In the course of doing readings for a presentation Thursday, I came across this interesting theory, dating from the 17th century's debates on the question of which language was the original language of humanity:
- from David S. Katz' Philo-Semitism and the Readmission of the Jews to England 1603-1655 (Oxford: Clarendon Press, 1982), pages 58 to 59.

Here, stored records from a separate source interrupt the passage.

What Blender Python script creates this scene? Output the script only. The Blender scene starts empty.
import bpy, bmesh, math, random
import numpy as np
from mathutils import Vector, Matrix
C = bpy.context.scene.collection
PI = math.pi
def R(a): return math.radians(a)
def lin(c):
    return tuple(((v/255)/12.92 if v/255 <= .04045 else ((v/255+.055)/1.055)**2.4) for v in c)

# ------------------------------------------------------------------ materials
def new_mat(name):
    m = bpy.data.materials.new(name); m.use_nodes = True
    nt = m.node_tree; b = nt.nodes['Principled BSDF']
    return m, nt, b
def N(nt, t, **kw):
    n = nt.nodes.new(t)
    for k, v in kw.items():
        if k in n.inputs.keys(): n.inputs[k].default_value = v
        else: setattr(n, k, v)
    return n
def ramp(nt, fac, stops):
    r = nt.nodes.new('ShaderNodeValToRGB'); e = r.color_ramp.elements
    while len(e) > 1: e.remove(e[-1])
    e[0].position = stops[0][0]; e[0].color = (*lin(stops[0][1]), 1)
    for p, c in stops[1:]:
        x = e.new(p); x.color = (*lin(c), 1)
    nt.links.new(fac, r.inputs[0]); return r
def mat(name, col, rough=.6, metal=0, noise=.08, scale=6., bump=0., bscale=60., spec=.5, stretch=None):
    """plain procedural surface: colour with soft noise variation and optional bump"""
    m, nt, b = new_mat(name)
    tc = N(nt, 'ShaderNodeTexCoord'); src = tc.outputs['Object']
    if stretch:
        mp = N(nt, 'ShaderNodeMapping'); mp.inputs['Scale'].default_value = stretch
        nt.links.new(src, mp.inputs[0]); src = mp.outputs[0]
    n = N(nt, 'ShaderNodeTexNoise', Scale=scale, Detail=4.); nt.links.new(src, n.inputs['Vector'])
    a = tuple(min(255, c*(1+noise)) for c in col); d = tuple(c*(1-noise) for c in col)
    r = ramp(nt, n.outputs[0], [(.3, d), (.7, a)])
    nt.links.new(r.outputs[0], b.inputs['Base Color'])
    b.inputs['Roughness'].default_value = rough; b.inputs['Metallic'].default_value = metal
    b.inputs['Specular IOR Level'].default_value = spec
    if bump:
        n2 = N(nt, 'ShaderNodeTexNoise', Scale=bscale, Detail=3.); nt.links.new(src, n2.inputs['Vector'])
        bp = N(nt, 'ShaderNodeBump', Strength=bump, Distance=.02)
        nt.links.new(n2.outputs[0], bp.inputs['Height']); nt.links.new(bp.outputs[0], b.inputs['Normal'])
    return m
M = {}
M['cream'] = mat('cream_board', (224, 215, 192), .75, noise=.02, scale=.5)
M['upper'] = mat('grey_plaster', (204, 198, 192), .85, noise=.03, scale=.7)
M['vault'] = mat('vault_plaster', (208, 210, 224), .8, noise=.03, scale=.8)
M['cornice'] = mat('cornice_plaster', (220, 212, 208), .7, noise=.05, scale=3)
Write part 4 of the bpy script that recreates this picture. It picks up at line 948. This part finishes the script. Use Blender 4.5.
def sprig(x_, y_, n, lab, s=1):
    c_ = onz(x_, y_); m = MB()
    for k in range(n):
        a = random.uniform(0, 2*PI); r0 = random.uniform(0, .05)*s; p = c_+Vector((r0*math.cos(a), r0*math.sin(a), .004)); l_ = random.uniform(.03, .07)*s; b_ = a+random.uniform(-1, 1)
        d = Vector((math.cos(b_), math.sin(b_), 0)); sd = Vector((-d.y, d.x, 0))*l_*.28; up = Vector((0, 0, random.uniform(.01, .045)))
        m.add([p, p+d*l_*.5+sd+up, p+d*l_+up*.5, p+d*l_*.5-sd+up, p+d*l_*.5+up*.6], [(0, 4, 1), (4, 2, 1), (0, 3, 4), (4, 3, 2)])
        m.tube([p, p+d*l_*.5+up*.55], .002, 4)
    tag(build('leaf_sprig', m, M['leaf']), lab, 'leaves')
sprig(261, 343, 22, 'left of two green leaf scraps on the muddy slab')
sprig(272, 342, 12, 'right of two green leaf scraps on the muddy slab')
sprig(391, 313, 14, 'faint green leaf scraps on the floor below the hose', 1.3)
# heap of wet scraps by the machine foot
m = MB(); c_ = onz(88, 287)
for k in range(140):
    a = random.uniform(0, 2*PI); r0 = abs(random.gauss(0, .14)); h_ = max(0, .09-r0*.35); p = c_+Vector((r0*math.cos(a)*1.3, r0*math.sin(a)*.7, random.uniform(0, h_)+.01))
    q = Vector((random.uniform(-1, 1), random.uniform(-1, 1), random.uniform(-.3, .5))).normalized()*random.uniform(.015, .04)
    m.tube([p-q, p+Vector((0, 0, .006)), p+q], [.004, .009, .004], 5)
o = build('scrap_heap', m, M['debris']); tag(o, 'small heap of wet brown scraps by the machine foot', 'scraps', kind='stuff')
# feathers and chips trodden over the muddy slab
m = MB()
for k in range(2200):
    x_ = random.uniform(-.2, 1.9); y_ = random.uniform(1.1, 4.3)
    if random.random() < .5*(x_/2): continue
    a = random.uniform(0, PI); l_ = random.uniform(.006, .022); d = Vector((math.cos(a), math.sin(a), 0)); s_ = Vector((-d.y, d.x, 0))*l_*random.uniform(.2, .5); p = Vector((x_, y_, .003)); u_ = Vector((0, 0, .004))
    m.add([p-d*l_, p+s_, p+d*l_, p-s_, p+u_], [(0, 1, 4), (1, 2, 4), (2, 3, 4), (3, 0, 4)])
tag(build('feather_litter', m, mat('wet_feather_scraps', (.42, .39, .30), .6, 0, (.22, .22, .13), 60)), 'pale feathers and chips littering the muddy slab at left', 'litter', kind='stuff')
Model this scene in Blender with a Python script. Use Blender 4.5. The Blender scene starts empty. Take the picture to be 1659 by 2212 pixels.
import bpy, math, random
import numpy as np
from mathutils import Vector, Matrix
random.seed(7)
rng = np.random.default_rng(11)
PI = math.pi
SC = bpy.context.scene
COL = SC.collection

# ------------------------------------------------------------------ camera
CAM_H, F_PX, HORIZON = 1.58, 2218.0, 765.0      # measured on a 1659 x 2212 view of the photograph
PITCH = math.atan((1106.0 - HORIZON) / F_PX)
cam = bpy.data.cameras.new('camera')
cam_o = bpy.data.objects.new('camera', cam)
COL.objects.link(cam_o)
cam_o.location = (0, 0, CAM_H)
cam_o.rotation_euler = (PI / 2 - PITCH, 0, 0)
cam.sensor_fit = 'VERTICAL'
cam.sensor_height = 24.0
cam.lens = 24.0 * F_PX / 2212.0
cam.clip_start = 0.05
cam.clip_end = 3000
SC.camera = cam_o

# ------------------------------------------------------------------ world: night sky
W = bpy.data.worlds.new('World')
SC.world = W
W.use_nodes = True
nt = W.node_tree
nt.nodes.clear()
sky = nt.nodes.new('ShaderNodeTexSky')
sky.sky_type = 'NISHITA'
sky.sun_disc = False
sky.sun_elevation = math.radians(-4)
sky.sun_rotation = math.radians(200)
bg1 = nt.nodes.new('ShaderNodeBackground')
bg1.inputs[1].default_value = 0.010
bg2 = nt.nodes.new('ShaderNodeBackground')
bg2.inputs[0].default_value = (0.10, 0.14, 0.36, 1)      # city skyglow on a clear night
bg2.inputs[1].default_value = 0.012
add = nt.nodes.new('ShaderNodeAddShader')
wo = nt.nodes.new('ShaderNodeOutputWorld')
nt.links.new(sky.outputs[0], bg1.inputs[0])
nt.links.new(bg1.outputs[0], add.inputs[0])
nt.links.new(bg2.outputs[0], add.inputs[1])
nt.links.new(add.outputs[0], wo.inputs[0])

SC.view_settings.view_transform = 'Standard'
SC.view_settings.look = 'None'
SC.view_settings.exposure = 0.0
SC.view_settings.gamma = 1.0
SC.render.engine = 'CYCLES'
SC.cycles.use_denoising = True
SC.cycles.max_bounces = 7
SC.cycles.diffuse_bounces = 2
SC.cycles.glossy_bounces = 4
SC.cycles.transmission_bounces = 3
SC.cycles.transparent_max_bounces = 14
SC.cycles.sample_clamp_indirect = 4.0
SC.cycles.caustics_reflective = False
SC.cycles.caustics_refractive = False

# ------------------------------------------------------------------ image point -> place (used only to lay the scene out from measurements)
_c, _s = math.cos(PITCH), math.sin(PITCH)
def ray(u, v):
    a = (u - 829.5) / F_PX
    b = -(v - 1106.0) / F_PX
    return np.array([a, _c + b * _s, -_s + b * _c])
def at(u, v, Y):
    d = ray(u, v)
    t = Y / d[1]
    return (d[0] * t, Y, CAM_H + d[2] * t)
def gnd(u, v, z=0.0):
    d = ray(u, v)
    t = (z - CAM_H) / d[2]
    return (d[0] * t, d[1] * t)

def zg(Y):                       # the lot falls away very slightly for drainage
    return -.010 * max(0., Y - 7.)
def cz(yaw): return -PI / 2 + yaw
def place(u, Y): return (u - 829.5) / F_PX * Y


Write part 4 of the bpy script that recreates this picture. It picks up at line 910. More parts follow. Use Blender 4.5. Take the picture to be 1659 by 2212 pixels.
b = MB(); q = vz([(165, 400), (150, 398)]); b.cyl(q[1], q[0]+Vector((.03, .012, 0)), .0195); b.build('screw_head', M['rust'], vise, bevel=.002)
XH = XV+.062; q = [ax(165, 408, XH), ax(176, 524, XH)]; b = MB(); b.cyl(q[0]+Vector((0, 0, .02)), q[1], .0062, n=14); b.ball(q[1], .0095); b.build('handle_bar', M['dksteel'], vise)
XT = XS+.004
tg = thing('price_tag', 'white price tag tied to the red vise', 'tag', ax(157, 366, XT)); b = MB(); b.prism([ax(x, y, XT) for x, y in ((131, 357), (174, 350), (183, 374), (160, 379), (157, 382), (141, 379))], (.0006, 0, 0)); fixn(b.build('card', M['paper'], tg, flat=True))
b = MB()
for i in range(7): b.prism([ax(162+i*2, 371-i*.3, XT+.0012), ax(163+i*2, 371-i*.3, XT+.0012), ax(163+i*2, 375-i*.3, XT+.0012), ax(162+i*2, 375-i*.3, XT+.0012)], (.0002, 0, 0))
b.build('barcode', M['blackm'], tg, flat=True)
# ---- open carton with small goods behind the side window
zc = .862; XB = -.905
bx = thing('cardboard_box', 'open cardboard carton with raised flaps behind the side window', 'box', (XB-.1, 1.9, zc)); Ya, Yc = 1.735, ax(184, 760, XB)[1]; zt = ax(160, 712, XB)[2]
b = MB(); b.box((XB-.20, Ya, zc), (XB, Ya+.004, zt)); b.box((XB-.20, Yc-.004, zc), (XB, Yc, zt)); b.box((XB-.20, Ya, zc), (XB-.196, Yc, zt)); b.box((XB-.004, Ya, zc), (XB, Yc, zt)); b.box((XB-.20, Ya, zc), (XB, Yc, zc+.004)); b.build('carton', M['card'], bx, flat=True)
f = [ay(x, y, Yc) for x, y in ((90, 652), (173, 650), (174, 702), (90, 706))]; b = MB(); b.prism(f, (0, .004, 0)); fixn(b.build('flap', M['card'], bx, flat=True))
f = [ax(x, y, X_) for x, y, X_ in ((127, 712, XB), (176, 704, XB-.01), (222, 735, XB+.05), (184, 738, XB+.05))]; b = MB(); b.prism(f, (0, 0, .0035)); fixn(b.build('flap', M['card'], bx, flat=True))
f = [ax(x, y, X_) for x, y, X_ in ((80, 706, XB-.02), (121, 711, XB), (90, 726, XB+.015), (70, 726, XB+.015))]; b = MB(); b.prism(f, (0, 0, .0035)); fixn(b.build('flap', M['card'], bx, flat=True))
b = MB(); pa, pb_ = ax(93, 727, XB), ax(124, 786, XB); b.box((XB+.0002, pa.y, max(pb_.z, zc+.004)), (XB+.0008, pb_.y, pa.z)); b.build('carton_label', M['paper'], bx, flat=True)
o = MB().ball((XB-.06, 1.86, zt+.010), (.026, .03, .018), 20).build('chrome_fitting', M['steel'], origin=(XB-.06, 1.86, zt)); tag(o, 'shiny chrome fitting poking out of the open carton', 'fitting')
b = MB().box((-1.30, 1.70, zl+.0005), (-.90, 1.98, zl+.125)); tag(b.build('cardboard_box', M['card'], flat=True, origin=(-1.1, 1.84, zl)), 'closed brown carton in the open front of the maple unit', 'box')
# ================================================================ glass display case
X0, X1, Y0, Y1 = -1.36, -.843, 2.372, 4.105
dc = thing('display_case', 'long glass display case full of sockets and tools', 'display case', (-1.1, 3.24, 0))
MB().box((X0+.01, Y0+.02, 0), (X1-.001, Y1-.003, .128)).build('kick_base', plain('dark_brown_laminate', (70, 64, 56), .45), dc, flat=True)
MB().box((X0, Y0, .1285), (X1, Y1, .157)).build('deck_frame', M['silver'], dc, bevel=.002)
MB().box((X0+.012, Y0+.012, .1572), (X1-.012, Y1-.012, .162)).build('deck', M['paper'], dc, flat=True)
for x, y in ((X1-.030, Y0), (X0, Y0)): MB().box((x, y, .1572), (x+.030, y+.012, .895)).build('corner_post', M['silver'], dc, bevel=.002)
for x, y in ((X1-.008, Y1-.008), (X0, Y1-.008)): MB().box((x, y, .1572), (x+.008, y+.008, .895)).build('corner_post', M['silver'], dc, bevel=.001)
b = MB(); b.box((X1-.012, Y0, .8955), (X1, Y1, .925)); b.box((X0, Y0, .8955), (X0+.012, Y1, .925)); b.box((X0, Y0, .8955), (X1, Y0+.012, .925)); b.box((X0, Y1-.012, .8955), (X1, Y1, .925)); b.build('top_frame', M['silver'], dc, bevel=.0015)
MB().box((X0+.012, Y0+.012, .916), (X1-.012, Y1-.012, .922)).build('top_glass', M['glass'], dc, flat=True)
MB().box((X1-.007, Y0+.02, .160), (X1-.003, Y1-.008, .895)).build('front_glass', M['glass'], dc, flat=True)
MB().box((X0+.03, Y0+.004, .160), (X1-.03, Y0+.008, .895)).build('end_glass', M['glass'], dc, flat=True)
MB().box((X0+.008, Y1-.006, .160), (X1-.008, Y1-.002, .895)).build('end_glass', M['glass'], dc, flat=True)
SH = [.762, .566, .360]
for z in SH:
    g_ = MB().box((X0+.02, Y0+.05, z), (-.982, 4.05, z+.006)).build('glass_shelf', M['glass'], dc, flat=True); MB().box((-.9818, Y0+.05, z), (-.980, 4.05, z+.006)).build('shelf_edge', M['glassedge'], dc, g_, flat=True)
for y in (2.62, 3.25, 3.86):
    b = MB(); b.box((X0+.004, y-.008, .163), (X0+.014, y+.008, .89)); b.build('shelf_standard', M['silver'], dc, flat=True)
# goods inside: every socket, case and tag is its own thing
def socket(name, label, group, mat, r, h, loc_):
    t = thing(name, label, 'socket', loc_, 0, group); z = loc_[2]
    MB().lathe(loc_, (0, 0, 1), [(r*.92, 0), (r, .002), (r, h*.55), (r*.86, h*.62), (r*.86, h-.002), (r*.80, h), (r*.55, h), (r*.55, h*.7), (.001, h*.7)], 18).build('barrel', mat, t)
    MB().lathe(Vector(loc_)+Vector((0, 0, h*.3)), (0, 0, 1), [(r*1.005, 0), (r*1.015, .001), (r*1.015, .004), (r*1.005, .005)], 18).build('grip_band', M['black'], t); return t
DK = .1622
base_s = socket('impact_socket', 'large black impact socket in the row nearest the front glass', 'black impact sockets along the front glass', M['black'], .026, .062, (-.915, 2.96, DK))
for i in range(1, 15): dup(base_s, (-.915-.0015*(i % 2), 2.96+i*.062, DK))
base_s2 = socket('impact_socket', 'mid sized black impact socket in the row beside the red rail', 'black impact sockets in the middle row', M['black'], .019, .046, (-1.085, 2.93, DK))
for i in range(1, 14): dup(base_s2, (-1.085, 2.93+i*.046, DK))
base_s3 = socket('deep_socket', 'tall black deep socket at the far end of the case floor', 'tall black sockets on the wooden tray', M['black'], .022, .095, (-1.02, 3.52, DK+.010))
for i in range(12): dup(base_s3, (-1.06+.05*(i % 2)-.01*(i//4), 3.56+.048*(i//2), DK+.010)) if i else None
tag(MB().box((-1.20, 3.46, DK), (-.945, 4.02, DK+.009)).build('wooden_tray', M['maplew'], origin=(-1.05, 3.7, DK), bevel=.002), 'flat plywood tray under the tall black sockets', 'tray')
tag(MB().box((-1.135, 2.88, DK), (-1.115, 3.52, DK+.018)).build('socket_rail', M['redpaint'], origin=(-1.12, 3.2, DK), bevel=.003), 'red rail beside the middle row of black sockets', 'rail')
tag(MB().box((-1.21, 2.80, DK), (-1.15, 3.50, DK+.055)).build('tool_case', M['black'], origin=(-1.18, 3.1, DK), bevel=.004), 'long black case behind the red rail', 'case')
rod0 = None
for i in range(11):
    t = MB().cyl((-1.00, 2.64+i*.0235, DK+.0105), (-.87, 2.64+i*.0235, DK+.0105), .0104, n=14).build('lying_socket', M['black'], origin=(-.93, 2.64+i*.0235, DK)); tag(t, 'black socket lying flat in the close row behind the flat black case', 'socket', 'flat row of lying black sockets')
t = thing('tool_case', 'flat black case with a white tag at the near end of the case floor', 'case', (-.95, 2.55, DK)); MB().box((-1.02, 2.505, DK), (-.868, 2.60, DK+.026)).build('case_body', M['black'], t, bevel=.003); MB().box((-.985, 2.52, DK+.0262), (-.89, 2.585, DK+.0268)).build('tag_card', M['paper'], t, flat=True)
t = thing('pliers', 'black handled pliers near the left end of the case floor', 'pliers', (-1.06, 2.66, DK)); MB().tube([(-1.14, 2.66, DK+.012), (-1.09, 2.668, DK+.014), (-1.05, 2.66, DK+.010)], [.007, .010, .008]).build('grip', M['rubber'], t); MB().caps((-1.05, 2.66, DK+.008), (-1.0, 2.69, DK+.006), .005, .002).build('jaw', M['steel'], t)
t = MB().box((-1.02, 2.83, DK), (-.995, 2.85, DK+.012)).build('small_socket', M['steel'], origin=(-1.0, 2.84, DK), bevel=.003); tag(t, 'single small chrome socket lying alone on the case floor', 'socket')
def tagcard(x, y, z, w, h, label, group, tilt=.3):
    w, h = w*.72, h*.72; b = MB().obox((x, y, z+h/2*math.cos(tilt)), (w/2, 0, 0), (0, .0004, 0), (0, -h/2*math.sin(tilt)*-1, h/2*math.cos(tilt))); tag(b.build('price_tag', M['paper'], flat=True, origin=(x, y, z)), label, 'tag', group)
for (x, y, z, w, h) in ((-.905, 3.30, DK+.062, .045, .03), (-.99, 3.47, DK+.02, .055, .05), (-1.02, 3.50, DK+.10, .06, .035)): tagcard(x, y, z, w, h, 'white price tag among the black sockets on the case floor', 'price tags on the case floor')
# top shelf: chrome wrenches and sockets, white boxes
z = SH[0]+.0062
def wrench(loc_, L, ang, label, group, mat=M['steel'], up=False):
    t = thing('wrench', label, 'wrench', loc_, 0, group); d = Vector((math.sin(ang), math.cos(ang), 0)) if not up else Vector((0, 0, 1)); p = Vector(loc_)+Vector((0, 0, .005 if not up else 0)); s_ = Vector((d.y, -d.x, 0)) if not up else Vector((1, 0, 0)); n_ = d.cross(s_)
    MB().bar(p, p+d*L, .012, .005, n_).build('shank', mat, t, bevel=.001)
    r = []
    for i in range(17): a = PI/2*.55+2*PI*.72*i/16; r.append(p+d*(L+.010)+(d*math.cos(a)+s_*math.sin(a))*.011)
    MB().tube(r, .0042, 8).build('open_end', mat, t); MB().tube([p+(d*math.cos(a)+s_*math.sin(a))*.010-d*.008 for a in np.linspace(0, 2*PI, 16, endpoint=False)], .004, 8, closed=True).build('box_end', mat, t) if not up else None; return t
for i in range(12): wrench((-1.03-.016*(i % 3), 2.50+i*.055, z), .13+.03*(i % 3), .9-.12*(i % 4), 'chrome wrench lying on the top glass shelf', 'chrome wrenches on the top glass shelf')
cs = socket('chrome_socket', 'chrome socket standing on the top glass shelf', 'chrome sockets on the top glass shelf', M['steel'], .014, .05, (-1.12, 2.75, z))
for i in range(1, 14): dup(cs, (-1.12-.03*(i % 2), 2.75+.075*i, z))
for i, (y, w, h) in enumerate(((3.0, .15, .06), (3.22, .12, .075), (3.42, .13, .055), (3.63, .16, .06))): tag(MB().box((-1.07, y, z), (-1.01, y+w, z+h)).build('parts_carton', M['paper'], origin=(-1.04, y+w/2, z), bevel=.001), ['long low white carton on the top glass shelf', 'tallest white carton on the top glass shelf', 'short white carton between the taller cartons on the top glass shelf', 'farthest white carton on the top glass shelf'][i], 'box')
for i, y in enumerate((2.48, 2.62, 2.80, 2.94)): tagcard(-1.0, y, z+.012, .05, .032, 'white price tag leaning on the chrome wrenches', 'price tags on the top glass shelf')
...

[T]he most bizarre theory was an English contribution, and came from the architect John Webb, the pupil, relation, and executor of Inigo Jones. Webb was the man whom Christopher Wren defeated for the post of Surveyor of Works after the Restoration. 'When then it is reputed ridiculous to hear that Adam spoke Dutch in Paradice,' Webb thought, it might be worthwhile to consider the argument that 'the Language of the Empire of CHINA is the PRIMITIVE Tongue, which was common to the whole world before the Flood'. This novel concept could be proved by the fact that the Chinese 'were primitively planted in China, if not by Noah himself, by some of the Issue of Sem, before the remove of Nimrod to Shinaar, and the Confusion of Tongues at Babel'. The Chinese language could not have changed because their country had never been conquered 'as could prejudice, but rather dilate their language'. The Chinese had always been isolated from commercial and cultural contacts, lest their language and customs become corrupted. The Hebrew names in the Old Testament were simply translations from the Chinese. Adam quite clearly spoke Chinese in the Garden because language 'was not a studied or artificial speech, nor taught our First Parents by Art and by degrees as their Generations have been, but concreated with them'. Despite Webb's unique beliefs on the origin of language, he joined in the common hope that a 'Real Character' might be found so that 'we might no longer complain of the unhappy consequences that succeeded the Confusion at Babel, nor China glory that she alone shall evermore triumph in the full fruition of those abundant felicities that attended mankind, whilst one common language was spoken throughout the World.'
- from David S. Katz' Philo-Semitism and the Readmission of the Jews to England 1603-1655 (Oxford: Clarendon Press, 1982), pages 58 to 59.